- **Task details**
Select from the data all lines with the word "Keep".

━━━

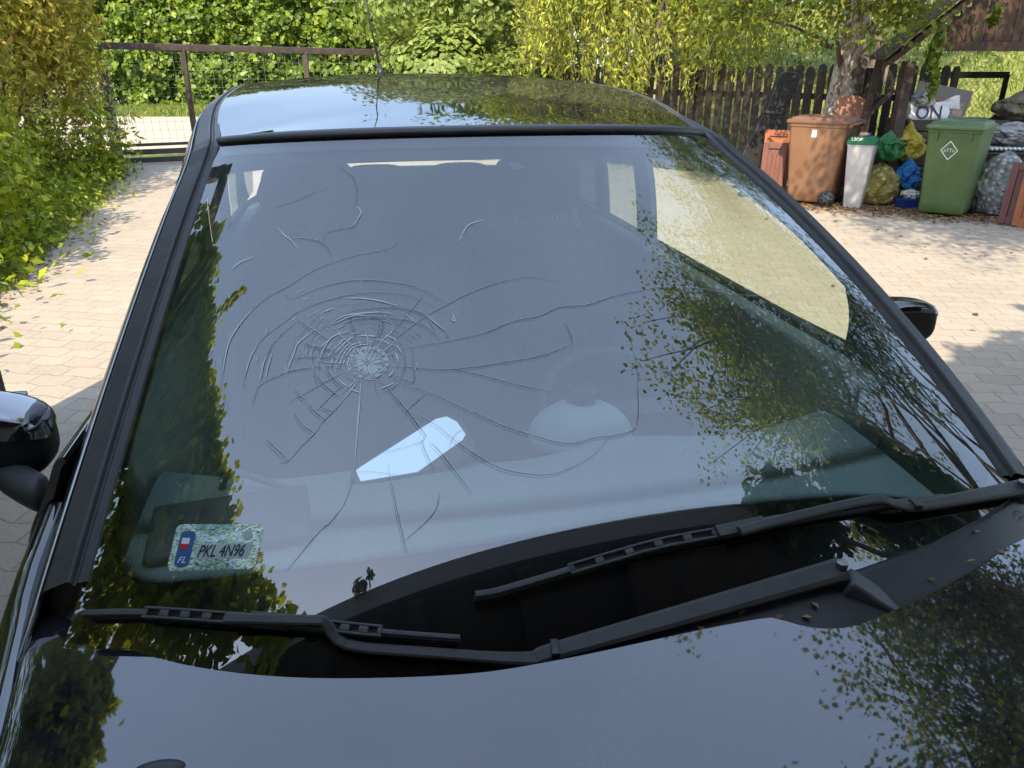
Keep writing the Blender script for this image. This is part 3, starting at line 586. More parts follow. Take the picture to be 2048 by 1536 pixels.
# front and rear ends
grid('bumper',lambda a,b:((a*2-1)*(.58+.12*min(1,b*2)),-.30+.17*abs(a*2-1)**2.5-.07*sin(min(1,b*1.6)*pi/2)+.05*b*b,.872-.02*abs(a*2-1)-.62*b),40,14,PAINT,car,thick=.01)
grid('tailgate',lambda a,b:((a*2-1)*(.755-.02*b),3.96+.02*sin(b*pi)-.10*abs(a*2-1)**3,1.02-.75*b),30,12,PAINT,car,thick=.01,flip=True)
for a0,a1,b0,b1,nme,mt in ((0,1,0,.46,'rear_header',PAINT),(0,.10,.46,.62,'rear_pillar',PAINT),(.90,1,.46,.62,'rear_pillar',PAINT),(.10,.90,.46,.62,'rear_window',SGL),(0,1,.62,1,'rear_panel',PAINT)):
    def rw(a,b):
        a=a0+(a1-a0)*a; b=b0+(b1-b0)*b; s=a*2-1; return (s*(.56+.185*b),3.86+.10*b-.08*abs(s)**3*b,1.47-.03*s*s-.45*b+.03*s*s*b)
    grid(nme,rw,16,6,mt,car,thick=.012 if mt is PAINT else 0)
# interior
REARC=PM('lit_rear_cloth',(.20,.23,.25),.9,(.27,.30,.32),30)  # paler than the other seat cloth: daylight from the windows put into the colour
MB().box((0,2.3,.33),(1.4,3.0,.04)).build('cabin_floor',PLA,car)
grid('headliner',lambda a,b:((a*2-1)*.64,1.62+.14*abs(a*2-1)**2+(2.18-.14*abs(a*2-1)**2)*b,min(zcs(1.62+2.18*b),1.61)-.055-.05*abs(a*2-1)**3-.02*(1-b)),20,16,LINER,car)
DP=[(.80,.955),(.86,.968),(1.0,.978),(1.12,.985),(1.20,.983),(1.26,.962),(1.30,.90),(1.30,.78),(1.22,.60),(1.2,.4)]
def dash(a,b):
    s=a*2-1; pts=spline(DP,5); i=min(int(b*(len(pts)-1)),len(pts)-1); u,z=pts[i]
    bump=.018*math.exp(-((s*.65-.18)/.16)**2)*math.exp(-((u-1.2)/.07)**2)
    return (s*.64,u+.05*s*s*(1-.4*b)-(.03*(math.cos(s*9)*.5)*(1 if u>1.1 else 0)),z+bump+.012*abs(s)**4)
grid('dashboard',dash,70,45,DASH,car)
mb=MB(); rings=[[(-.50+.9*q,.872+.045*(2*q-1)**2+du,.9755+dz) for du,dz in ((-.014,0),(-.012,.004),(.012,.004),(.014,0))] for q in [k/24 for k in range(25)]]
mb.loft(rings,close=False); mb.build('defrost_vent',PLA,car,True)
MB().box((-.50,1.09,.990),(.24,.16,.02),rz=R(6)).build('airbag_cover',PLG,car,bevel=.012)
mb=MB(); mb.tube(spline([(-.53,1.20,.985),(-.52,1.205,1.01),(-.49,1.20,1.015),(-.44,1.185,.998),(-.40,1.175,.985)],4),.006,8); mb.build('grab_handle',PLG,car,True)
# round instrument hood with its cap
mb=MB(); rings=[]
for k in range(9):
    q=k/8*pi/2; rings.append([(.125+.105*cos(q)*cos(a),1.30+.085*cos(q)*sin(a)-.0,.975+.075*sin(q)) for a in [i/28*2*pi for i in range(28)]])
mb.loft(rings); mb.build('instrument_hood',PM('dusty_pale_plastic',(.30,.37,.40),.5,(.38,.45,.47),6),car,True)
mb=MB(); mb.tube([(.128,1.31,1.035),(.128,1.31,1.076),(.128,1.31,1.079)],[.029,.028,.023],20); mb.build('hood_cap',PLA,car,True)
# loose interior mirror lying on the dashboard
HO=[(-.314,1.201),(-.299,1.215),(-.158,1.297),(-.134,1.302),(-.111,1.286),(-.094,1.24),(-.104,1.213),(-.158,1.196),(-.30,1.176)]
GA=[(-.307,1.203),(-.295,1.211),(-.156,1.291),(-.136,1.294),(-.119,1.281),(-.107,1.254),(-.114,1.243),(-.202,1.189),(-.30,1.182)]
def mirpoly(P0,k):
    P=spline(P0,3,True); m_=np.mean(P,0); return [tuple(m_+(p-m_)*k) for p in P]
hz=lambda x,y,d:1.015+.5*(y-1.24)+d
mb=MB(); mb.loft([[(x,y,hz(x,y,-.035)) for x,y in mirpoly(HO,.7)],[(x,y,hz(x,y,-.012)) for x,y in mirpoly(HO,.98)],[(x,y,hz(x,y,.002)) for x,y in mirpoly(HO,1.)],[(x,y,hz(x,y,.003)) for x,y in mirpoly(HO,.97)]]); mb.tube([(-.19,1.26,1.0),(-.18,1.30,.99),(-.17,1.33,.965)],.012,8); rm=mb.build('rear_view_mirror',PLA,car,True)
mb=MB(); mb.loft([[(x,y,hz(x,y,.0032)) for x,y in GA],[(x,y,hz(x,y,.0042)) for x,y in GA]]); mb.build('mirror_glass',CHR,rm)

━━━

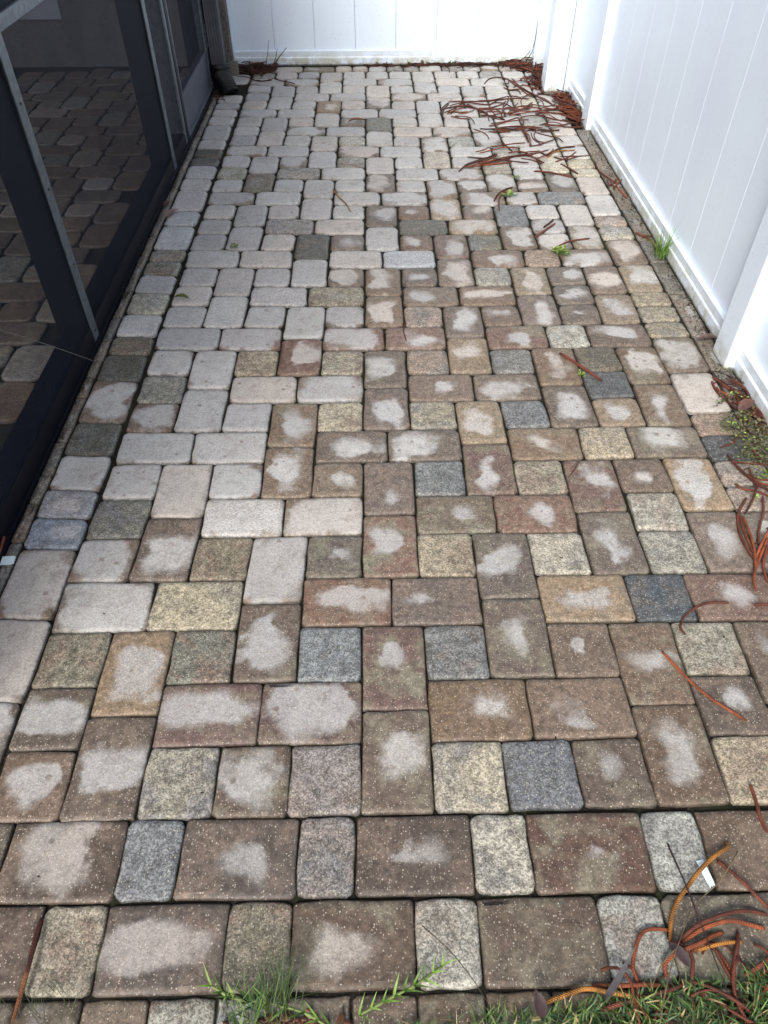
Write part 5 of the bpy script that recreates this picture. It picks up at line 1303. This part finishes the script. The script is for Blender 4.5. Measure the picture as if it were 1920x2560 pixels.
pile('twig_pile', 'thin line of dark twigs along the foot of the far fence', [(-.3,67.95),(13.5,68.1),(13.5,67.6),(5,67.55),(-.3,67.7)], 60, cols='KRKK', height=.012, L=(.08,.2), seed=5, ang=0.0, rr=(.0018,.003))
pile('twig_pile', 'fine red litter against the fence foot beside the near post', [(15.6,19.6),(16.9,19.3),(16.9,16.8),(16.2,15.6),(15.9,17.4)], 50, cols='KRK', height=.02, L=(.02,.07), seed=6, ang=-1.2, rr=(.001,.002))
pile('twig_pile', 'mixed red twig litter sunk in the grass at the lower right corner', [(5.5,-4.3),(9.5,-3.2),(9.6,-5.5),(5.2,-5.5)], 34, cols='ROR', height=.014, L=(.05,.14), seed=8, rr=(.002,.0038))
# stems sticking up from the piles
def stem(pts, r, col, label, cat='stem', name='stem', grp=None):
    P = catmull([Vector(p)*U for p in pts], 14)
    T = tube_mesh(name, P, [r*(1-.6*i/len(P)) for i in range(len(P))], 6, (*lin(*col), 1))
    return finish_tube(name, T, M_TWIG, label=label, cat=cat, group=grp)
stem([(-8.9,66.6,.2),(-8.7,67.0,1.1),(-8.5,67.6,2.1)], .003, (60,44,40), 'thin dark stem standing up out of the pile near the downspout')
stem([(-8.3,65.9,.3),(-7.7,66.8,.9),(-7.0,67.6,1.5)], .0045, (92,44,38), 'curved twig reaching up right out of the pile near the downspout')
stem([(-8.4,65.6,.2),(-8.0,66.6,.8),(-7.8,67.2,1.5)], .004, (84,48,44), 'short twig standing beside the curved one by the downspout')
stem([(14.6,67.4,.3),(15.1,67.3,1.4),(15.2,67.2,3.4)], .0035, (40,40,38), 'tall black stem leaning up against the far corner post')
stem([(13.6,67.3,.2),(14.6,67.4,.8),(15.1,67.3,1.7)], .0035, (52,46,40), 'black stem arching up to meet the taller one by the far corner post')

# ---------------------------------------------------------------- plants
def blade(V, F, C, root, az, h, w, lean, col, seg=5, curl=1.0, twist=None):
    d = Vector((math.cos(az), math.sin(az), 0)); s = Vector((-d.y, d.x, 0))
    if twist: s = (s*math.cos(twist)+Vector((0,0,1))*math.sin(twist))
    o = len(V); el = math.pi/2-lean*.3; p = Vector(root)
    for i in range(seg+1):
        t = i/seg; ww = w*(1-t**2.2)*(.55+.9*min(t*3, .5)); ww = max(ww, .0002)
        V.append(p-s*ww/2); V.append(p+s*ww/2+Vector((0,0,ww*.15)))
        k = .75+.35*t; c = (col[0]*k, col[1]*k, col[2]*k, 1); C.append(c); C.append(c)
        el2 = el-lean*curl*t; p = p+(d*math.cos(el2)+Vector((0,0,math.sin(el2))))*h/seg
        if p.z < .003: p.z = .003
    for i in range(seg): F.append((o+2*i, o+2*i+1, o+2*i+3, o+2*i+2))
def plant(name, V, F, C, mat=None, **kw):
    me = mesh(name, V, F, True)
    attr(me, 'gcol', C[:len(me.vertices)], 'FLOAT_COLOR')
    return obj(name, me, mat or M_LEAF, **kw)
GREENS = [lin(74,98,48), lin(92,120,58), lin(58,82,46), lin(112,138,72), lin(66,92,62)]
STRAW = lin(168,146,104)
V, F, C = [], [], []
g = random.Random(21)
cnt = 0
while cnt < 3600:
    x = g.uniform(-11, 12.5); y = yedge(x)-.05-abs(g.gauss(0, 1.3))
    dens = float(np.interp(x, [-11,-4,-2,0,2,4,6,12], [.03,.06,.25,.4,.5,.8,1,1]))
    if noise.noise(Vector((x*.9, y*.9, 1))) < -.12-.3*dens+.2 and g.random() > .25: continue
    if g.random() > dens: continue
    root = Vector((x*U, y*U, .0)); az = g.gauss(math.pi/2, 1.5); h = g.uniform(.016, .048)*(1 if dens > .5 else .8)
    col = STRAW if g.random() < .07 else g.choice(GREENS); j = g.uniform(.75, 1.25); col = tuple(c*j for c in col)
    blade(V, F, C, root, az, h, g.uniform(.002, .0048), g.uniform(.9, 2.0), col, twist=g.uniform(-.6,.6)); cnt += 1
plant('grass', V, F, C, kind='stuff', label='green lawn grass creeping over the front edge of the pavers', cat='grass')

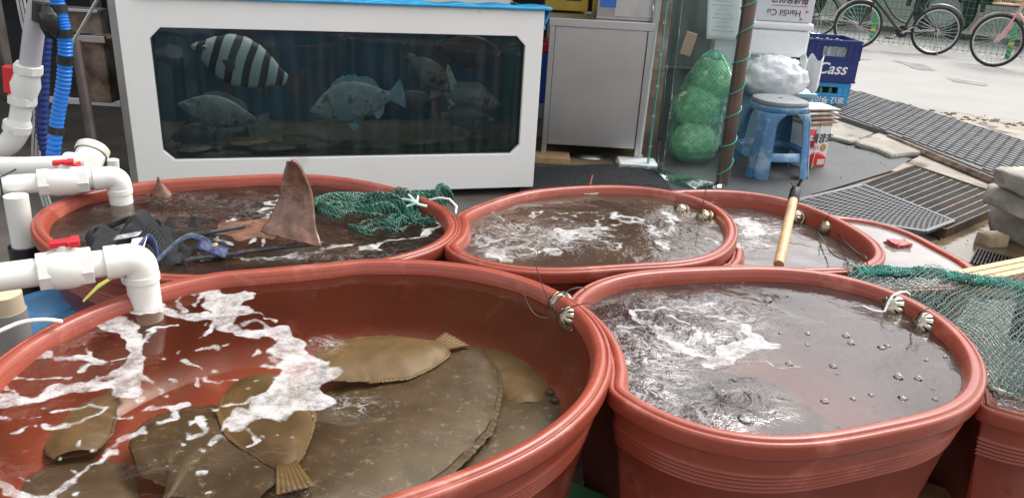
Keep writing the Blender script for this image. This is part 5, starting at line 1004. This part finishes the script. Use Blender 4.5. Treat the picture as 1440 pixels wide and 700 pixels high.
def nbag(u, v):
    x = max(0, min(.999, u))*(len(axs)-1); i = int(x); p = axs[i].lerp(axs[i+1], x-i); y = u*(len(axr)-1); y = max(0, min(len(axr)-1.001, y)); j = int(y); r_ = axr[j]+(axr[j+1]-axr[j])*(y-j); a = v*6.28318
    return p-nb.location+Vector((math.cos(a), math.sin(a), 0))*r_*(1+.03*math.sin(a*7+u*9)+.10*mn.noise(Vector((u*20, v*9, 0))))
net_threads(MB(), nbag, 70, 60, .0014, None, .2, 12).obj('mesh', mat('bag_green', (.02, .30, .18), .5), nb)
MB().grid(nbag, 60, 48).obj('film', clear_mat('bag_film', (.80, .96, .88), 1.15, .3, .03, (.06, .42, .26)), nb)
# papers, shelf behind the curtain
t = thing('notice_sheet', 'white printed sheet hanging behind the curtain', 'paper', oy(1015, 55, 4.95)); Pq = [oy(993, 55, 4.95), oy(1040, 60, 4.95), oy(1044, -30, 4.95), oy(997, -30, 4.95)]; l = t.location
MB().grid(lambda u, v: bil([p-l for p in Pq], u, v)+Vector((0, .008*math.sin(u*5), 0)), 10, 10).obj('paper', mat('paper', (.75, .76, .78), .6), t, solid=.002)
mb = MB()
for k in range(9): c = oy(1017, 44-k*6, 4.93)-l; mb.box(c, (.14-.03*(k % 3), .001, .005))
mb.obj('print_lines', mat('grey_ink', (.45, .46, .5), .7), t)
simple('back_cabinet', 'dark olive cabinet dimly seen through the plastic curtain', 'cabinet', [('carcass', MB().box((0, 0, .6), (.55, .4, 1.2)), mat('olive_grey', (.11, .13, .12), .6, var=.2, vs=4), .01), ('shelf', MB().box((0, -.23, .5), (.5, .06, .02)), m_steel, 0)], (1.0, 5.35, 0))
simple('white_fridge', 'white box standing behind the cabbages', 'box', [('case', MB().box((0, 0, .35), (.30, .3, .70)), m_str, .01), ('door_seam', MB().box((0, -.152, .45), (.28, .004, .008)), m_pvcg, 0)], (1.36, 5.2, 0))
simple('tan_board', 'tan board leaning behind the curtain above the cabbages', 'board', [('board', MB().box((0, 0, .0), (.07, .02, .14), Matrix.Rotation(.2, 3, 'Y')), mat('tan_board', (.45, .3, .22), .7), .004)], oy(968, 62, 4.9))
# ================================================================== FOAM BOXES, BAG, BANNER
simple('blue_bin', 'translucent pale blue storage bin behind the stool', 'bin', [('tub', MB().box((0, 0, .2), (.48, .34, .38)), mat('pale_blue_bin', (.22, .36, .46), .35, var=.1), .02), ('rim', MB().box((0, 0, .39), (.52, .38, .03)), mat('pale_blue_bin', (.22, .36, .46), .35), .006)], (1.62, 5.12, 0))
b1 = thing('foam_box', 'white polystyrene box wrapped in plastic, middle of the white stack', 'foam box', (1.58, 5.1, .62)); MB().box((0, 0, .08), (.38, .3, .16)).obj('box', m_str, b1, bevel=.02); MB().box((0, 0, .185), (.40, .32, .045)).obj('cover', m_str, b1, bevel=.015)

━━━

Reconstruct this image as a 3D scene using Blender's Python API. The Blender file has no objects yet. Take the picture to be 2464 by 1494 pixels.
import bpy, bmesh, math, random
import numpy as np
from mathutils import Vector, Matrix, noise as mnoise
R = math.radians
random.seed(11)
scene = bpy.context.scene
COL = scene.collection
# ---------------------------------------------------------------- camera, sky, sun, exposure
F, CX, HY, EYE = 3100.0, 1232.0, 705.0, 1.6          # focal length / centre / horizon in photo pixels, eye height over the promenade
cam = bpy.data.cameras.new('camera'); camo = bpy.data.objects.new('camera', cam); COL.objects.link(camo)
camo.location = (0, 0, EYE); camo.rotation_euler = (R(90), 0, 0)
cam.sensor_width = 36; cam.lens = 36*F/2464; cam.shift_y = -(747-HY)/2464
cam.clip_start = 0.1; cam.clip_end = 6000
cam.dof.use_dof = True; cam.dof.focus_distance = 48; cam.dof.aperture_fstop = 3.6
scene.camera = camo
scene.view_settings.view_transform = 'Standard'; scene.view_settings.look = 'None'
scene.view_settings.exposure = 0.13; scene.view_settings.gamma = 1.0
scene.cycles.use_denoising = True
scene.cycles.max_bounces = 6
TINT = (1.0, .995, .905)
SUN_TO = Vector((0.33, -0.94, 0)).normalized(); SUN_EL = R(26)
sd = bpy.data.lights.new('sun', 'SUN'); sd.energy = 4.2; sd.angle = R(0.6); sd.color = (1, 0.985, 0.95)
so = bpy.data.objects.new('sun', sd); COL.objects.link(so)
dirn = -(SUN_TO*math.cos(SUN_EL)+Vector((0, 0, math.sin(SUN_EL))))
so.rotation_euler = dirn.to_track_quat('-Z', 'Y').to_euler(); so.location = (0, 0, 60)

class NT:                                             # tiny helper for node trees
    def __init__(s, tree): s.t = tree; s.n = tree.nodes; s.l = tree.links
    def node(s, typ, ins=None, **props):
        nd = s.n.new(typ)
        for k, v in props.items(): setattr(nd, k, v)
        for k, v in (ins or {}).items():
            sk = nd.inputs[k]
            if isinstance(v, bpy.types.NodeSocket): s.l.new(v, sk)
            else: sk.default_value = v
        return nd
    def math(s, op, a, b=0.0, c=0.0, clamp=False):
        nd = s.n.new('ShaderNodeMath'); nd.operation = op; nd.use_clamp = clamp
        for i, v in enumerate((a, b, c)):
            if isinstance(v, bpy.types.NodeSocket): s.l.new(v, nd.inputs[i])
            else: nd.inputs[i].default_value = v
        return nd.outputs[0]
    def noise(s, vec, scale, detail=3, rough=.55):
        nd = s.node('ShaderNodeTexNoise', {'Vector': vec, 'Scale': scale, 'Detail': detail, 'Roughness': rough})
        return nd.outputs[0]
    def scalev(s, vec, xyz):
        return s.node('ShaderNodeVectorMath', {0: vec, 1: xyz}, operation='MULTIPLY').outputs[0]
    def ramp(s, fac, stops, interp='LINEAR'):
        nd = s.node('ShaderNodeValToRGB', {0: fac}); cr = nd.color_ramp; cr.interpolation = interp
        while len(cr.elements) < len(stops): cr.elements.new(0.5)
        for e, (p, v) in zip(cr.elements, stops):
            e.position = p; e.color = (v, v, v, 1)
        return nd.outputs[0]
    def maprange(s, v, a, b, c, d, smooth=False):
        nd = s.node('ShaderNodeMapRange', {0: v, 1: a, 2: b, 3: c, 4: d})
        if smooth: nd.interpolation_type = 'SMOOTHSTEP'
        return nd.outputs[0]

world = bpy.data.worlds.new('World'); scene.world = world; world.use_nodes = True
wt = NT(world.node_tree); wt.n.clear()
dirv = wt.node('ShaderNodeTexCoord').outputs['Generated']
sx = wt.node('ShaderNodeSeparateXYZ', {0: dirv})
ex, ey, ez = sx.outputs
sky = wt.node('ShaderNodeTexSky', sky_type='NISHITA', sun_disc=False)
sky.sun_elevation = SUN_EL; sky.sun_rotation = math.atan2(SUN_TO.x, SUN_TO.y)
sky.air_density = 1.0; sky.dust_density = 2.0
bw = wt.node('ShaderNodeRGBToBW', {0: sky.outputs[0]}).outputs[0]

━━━

- **Worked answer**
Keep writing the Blender script for this image. This is part 3, starting at line 586. More parts follow. Take the picture to be 2048 by 1536 pixels.
Keep writing the Blender script for this image. This is part 5, starting at line 1004. This part finishes the script. Use Blender 4.5. Treat the picture as 1440 pixels wide and 700 pixels high.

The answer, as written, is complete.